TASK DIRECTIONS >> Reproduce each line of the listing exactly.

# Start of PROVIDED DATA

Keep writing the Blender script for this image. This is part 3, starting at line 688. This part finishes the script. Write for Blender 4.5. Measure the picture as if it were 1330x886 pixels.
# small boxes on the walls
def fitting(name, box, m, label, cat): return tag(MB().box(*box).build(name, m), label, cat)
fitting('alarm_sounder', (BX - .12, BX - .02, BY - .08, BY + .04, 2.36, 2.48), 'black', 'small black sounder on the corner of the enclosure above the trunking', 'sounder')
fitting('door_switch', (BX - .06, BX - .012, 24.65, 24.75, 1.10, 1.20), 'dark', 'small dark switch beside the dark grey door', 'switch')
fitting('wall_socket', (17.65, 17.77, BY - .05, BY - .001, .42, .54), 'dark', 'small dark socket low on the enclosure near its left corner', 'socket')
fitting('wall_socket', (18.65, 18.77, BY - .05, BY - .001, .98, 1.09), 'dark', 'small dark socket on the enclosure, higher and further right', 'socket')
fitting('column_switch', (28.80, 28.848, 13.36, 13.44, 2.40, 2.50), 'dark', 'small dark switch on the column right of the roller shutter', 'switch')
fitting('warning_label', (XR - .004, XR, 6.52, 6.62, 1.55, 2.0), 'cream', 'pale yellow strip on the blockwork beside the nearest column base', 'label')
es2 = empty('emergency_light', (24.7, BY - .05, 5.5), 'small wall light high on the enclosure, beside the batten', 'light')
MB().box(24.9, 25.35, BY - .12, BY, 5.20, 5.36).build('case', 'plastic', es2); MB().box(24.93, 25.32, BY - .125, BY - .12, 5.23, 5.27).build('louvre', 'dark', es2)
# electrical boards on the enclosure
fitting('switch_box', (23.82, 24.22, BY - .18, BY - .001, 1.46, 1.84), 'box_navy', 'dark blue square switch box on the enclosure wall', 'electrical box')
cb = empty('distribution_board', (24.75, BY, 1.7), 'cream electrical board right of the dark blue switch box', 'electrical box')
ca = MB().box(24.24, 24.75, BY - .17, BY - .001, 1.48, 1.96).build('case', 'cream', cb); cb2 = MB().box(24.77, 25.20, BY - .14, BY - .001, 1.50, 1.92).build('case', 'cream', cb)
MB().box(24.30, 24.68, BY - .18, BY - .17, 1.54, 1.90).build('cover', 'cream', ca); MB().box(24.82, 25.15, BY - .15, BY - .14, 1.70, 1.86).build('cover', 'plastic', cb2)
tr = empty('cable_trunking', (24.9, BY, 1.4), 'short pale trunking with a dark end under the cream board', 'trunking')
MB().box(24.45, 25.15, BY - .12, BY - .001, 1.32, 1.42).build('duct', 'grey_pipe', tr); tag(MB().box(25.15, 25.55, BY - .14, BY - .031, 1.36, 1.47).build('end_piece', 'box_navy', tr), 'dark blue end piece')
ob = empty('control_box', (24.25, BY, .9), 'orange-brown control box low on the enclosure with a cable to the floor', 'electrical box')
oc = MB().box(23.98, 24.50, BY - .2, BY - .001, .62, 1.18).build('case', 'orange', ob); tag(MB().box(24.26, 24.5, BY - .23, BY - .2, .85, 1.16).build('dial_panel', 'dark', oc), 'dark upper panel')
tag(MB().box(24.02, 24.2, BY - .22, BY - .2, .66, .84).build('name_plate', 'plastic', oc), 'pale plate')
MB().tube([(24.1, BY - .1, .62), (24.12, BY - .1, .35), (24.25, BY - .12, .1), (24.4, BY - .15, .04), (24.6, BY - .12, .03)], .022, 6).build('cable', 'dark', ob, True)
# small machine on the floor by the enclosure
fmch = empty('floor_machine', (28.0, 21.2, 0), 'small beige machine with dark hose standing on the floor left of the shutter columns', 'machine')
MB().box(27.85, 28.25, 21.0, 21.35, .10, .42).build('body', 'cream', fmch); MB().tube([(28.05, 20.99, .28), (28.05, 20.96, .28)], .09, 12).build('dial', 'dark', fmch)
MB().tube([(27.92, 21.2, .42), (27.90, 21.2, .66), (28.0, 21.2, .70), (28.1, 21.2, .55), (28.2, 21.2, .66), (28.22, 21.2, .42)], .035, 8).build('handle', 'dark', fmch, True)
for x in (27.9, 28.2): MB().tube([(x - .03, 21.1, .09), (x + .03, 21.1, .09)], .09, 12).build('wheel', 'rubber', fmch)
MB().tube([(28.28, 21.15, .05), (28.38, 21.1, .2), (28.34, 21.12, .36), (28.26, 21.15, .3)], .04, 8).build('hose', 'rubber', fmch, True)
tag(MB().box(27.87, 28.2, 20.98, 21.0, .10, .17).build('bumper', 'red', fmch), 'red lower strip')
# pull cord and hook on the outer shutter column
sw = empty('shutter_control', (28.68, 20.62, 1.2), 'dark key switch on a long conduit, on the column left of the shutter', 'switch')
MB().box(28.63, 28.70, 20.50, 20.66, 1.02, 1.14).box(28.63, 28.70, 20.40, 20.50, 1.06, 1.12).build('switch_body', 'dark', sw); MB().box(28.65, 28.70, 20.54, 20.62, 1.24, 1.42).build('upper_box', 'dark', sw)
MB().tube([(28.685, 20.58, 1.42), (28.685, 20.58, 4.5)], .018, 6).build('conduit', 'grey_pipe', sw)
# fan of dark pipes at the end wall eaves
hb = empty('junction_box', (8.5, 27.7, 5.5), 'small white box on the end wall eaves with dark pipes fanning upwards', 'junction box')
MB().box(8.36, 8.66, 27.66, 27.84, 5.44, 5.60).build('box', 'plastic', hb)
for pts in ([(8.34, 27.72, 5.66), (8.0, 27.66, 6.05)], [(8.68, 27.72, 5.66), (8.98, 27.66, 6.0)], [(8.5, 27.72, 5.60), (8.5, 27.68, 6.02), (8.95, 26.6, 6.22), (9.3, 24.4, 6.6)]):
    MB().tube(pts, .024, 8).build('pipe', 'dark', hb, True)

# End of PROVIDED DATA

WRITTEN SOLUTION >>
Keep writing the Blender script for this image. This is part 3, starting at line 688. This part finishes the script. Write for Blender 4.5. Measure the picture as if it were 1330x886 pixels.
# small boxes on the walls
def fitting(name, box, m, label, cat): return tag(MB().box(*box).build(name, m), label, cat)
fitting('alarm_sounder', (BX - .12, BX - .02, BY - .08, BY + .04, 2.36, 2.48), 'black', 'small black sounder on the corner of the enclosure above the trunking', 'sounder')
fitting('door_switch', (BX - .06, BX - .012, 24.65, 24.75, 1.10, 1.20), 'dark', 'small dark switch beside the dark grey door', 'switch')
fitting('wall_socket', (17.65, 17.77, BY - .05, BY - .001, .42, .54), 'dark', 'small dark socket low on the enclosure near its left corner', 'socket')
fitting('wall_socket', (18.65, 18.77, BY - .05, BY - .001, .98, 1.09), 'dark', 'small dark socket on the enclosure, higher and further right', 'socket')
fitting('column_switch', (28.80, 28.848, 13.36, 13.44, 2.40, 2.50), 'dark', 'small dark switch on the column right of the roller shutter', 'switch')
fitting('warning_label', (XR - .004, XR, 6.52, 6.62, 1.55, 2.0), 'cream', 'pale yellow strip on the blockwork beside the nearest column base', 'label')
es2 = empty('emergency_light', (24.7, BY - .05, 5.5), 'small wall light high on the enclosure, beside the batten', 'light')
MB().box(24.9, 25.35, BY - .12, BY, 5.20, 5.36).build('case', 'plastic', es2); MB().box(24.93, 25.32, BY - .125, BY - .12, 5.23, 5.27).build('louvre', 'dark', es2)
# electrical boards on the enclosure
fitting('switch_box', (23.82, 24.22, BY - .18, BY - .001, 1.46, 1.84), 'box_navy', 'dark blue square switch box on the enclosure wall', 'electrical box')
cb = empty('distribution_board', (24.75, BY, 1.7), 'cream electrical board right of the dark blue switch box', 'electrical box')
ca = MB().box(24.24, 24.75, BY - .17, BY - .001, 1.48, 1.96).build('case', 'cream', cb); cb2 = MB().box(24.77, 25.20, BY - .14, BY - .001, 1.50, 1.92).build('case', 'cream', cb)
MB().box(24.30, 24.68, BY - .18, BY - .17, 1.54, 1.90).build('cover', 'cream', ca); MB().box(24.82, 25.15, BY - .15, BY - .14, 1.70, 1.86).build('cover', 'plastic', cb2)
tr = empty('cable_trunking', (24.9, BY, 1.4), 'short pale trunking with a dark end under the cream board', 'trunking')
MB().box(24.45, 25.15, BY - .12, BY - .001, 1.32, 1.42).build('duct', 'grey_pipe', tr); tag(MB().box(25.15, 25.55, BY - .14, BY - .031, 1.36, 1.47).build('end_piece', 'box_navy', tr), 'dark blue end piece')
ob = empty('control_box', (24.25, BY, .9), 'orange-brown control box low on the enclosure with a cable to the floor', 'electrical box')
oc = MB().box(23.98, 24.50, BY - .2, BY - .001, .62, 1.18).build('case', 'orange', ob); tag(MB().box(24.26, 24.5, BY - .23, BY - .2, .85, 1.16).build('dial_panel', 'dark', oc), 'dark upper panel')
tag(MB().box(24.02, 24.2, BY - .22, BY - .2, .66, .84).build('name_plate', 'plastic', oc), 'pale plate')
MB().tube([(24.1, BY - .1, .62), (24.12, BY - .1, .35), (24.25, BY - .12, .1), (24.4, BY - .15, .04), (24.6, BY - .12, .03)], .022, 6).build('cable', 'dark', ob, True)
# small machine on the floor by the enclosure
fmch = empty('floor_machine', (28.0, 21.2, 0), 'small beige machine with dark hose standing on the floor left of the shutter columns', 'machine')
MB().box(27.85, 28.25, 21.0, 21.35, .10, .42).build('body', 'cream', fmch); MB().tube([(28.05, 20.99, .28), (28.05, 20.96, .28)], .09, 12).build('dial', 'dark', fmch)
MB().tube([(27.92, 21.2, .42), (27.90, 21.2, .66), (28.0, 21.2, .70), (28.1, 21.2, .55), (28.2, 21.2, .66), (28.22, 21.2, .42)], .035, 8).build('handle', 'dark', fmch, True)
for x in (27.9, 28.2): MB().tube([(x - .03, 21.1, .09), (x + .03, 21.1, .09)], .09, 12).build('wheel', 'rubber', fmch)
MB().tube([(28.28, 21.15, .05), (28.38, 21.1, .2), (28.34, 21.12, .36), (28.26, 21.15, .3)], .04, 8).build('hose', 'rubber', fmch, True)
tag(MB().box(27.87, 28.2, 20.98, 21.0, .10, .17).build('bumper', 'red', fmch), 'red lower strip')
# pull cord and hook on the outer shutter column
sw = empty('shutter_control', (28.68, 20.62, 1.2), 'dark key switch on a long conduit, on the column left of the shutter', 'switch')
MB().box(28.63, 28.70, 20.50, 20.66, 1.02, 1.14).box(28.63, 28.70, 20.40, 20.50, 1.06, 1.12).build('switch_body', 'dark', sw); MB().box(28.65, 28.70, 20.54, 20.62, 1.24, 1.42).build('upper_box', 'dark', sw)
MB().tube([(28.685, 20.58, 1.42), (28.685, 20.58, 4.5)], .018, 6).build('conduit', 'grey_pipe', sw)
# fan of dark pipes at the end wall eaves
hb = empty('junction_box', (8.5, 27.7, 5.5), 'small white box on the end wall eaves with dark pipes fanning upwards', 'junction box')
MB().box(8.36, 8.66, 27.66, 27.84, 5.44, 5.60).build('box', 'plastic', hb)
for pts in ([(8.34, 27.72, 5.66), (8.0, 27.66, 6.05)], [(8.68, 27.72, 5.66), (8.98, 27.66, 6.0)], [(8.5, 27.72, 5.60), (8.5, 27.68, 6.02), (8.95, 26.6, 6.22), (9.3, 24.4, 6.6)]):
    MB().tube(pts, .024, 8).build('pipe', 'dark', hb, True)